I’ve always viewed school as an obstacle in the grand scheme of my life as I reluctantly trudged through every day with a bright, neon sign reading “the future” hanging over my head. I needed to get good grades, apply for all the extracurricular activities I could and make college admissions fall in love with me. Yet, the expectation to do better than my best resulted in me doing worse than I imagined. I had to change the way I confronted my schoolwork if I wanted to stay afloat in this sea of stress.

Comedy was the solution: laughter helped me realize that the things I was most stressed about were relatively insignificant. By laughing at mistakes I made on tests or writing jokes in the margins of my APUSH notes and literature books, I started to improve academically. I felt less stressed, talked with classmates and asked teachers for help (who knew that would get my grades up?). I was becoming a person I was proud of.
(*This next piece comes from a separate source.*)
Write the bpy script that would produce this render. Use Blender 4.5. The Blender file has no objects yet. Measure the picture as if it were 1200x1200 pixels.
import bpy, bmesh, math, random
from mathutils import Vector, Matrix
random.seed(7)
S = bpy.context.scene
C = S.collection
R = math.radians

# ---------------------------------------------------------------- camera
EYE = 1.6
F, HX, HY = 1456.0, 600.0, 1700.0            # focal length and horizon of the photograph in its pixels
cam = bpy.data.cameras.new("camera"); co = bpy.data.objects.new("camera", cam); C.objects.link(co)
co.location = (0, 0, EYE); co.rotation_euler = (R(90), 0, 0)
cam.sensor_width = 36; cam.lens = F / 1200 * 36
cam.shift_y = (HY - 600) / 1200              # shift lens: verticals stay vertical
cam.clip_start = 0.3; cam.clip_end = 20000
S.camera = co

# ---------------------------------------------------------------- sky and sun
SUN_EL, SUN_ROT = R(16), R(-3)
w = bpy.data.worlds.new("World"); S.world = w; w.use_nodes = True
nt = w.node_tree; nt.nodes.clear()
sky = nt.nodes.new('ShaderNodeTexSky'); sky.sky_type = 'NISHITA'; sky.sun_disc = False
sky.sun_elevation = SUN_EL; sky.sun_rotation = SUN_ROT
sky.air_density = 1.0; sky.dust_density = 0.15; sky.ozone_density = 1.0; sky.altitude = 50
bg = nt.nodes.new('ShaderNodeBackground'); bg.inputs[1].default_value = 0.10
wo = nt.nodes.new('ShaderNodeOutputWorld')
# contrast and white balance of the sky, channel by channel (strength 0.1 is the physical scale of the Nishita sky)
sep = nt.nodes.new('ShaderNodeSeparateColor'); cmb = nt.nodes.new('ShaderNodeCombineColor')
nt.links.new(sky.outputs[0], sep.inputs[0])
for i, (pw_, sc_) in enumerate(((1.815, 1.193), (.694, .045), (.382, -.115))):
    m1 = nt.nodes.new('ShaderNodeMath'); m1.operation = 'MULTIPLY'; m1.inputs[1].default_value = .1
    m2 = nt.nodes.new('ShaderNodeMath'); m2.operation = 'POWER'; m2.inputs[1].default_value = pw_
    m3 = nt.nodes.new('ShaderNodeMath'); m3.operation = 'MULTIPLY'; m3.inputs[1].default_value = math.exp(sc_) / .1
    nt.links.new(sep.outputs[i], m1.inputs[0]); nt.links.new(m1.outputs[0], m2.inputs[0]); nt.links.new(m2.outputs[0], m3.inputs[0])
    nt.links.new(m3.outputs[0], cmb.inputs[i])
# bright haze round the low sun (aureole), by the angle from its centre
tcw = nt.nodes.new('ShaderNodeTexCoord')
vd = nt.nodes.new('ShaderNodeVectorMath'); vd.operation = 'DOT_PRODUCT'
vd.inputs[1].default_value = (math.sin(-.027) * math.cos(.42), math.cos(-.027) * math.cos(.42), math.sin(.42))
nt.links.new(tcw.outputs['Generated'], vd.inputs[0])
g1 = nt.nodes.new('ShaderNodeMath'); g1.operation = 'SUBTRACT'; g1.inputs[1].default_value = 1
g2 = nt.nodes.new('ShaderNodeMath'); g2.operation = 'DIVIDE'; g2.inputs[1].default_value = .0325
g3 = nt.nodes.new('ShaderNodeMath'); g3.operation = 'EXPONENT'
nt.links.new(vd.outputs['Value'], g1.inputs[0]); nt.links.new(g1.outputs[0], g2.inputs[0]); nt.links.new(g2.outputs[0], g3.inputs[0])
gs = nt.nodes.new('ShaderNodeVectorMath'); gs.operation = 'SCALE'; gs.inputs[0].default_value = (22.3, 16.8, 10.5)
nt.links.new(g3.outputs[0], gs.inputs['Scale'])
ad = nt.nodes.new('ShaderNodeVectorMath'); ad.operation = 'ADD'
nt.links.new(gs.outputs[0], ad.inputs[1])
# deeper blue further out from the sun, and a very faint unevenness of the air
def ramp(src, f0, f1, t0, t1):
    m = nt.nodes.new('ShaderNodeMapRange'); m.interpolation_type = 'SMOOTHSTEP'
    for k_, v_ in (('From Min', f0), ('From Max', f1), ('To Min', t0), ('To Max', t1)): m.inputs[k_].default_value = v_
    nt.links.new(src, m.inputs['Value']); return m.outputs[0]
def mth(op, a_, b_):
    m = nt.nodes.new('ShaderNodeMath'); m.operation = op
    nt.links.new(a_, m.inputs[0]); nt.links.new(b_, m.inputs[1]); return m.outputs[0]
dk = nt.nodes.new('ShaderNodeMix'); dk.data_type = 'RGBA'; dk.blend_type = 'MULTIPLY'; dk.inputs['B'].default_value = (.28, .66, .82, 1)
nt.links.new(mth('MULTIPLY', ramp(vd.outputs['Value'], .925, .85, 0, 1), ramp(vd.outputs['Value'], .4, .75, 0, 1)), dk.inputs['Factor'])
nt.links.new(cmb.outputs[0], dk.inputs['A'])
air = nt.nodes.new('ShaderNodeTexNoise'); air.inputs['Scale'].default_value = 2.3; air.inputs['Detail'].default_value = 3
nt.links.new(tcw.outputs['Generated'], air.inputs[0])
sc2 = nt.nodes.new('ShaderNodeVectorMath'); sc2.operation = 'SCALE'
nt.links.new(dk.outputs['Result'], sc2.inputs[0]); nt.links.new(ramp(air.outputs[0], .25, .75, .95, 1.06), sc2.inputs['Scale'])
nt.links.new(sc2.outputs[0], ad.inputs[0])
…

Whether it’s self-degrading comments, nonsensical puns before exams or being late to class almost every day, I found ways to share my laughter with others. Making others laugh helped with relieving stress, creating a moment where people let themselves enjoy school instead of letting the pressure control them.

Enjoying school gave me a chance to breathe and focus on things that made me happy. I stopped seeking validation from the subjects and extracurricular activities I hated. I stopped trying to latch onto an idea of a perfect future.

These four years don’t dictate my life nor do they set up my success for the future. These four years just showed me how to take a step back and laugh, even when I feel like wallowing in self-pity. I can’t control everything in my life, so why should I stress about those things? The future might not pan out the way I want it to, but I’ll always find ways to laugh. I’ve taught myself not to chase after happiness in the future, but to find it exactly where I am now, in the present.